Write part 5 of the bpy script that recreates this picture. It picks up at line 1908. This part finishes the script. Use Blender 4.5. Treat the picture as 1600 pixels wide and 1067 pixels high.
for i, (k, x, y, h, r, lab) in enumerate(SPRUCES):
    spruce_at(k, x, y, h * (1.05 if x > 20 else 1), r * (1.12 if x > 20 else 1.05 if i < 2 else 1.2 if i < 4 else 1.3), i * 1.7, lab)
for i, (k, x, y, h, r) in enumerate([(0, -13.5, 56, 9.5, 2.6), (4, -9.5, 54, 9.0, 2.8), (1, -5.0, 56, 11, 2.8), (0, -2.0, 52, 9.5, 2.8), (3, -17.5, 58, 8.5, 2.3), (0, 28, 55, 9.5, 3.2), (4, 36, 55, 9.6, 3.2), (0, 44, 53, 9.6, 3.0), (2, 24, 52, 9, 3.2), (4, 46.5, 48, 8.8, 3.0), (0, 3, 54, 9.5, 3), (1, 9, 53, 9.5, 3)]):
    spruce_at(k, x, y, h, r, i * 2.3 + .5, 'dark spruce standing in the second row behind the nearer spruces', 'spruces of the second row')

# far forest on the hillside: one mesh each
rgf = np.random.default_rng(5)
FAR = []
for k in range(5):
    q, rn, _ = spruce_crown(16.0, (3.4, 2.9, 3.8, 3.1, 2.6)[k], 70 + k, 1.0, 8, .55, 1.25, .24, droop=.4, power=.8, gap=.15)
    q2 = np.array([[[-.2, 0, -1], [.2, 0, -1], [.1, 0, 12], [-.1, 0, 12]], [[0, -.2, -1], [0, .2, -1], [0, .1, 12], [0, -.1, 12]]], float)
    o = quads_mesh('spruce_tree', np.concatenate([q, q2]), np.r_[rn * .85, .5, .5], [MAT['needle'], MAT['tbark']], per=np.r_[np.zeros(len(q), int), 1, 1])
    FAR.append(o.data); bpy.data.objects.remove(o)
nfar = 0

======

* [TASK TO COMPLETE]: Retype the data in full and match it exactly.

* [TASK RESPONSE]:
Write part 5 of the bpy script that recreates this picture. It picks up at line 1908. This part finishes the script. Use Blender 4.5. Treat the picture as 1600 pixels wide and 1067 pixels high.
for i, (k, x, y, h, r, lab) in enumerate(SPRUCES):
    spruce_at(k, x, y, h * (1.05 if x > 20 else 1), r * (1.12 if x > 20 else 1.05 if i < 2 else 1.2 if i < 4 else 1.3), i * 1.7, lab)
for i, (k, x, y, h, r) in enumerate([(0, -13.5, 56, 9.5, 2.6), (4, -9.5, 54, 9.0, 2.8), (1, -5.0, 56, 11, 2.8), (0, -2.0, 52, 9.5, 2.8), (3, -17.5, 58, 8.5, 2.3), (0, 28, 55, 9.5, 3.2), (4, 36, 55, 9.6, 3.2), (0, 44, 53, 9.6, 3.0), (2, 24, 52, 9, 3.2), (4, 46.5, 48, 8.8, 3.0), (0, 3, 54, 9.5, 3), (1, 9, 53, 9.5, 3)]):
    spruce_at(k, x, y, h, r, i * 2.3 + .5, 'dark spruce standing in the second row behind the nearer spruces', 'spruces of the second row')

# far forest on the hillside: one mesh each
rgf = np.random.default_rng(5)
FAR = []
for k in range(5):
    q, rn, _ = spruce_crown(16.0, (3.4, 2.9, 3.8, 3.1, 2.6)[k], 70 + k, 1.0, 8, .55, 1.25, .24, droop=.4, power=.8, gap=.15)
    q2 = np.array([[[-.2, 0, -1], [.2, 0, -1], [.1, 0, 12], [-.1, 0, 12]], [[0, -.2, -1], [0, .2, -1], [0, .1, 12], [0, -.1, 12]]], float)
    o = quads_mesh('spruce_tree', np.concatenate([q, q2]), np.r_[rn * .85, .5, .5], [MAT['needle'], MAT['tbark']], per=np.r_[np.zeros(len(q), int), 1, 1])
    FAR.append(o.data); bpy.data.objects.remove(o)
nfar = 0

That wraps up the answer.